About me calling the Africana series "miscellaneous" earlier, I realise now that this isn't really due to these podcasts in particular but rather the entire concept of "Africana", which, if I may be brutally honest, I find intellectually disastrous, and which seems to be built on American neo-colonialist and racialist attitudes.

In reply to by Drilou

Peter Adamson on 14 March 2019

Anaxagoras and Hume

My point about them was just that people don't hesitate to think that "European" philosophy is a thing (and one "unified" thing) but it has no more, or less, unity than what we have been covering in Africa.

Re "Africana" we had quite a few exchanges about this in comments on the first episode, so you could have a look at our justification for the term there.

Matjaž Horvat on 13 October 2019


I've listened to most of your Western Philosophy section, and part of the Indian one, and I really love them. Great stuff, and I only have a handful of complaints, mostly minor ones. Now that I have started listening to the African one, I have to say there is an extremely big problem here. Namely, you wrongly assume that humans are the product of evolution. This despite the increasing amount of evidence in all the relevant fields that this is not the case. Obviously, this is not just your problem, but the problem of contemporary mainstream academia in general. But someone has to say it. I will still keep listening to the podcast and hope to learn some interesting things. It's just off to a very bad start. But no one is perfect, so that's that. It is (mostly) for this reason that, if I were to rate your project as a whole, I would give it 9 stars out of 10 instead of 10 out of 10.
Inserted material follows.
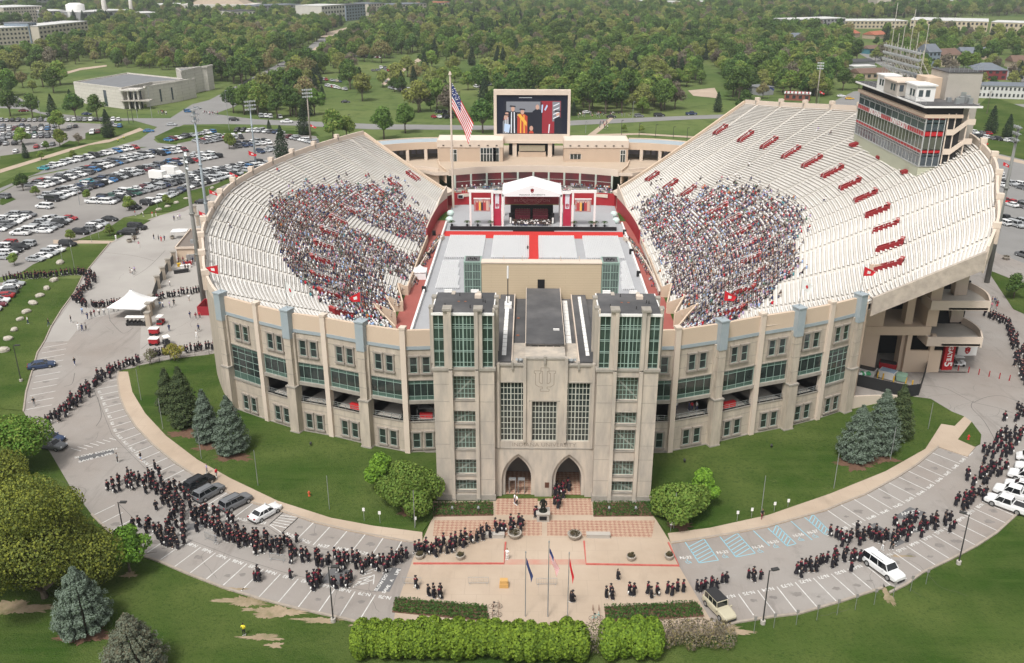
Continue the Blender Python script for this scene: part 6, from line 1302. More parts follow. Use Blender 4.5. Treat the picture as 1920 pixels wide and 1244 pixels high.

In reply to by Matjaž Horvat

Peter Adamson on 14 October 2019


Wow, I have to admit that that is not a criticism I would ever have expected! I take it to be certainly established that humans did evolve from apes, and don't think any serious scientist would question that. But if you don't like believing in this particular part of scientific orthodoxy don't worry, it won't come up in any subsequent episodes of the series as far as I can remember. And we'll settle for the nine stars!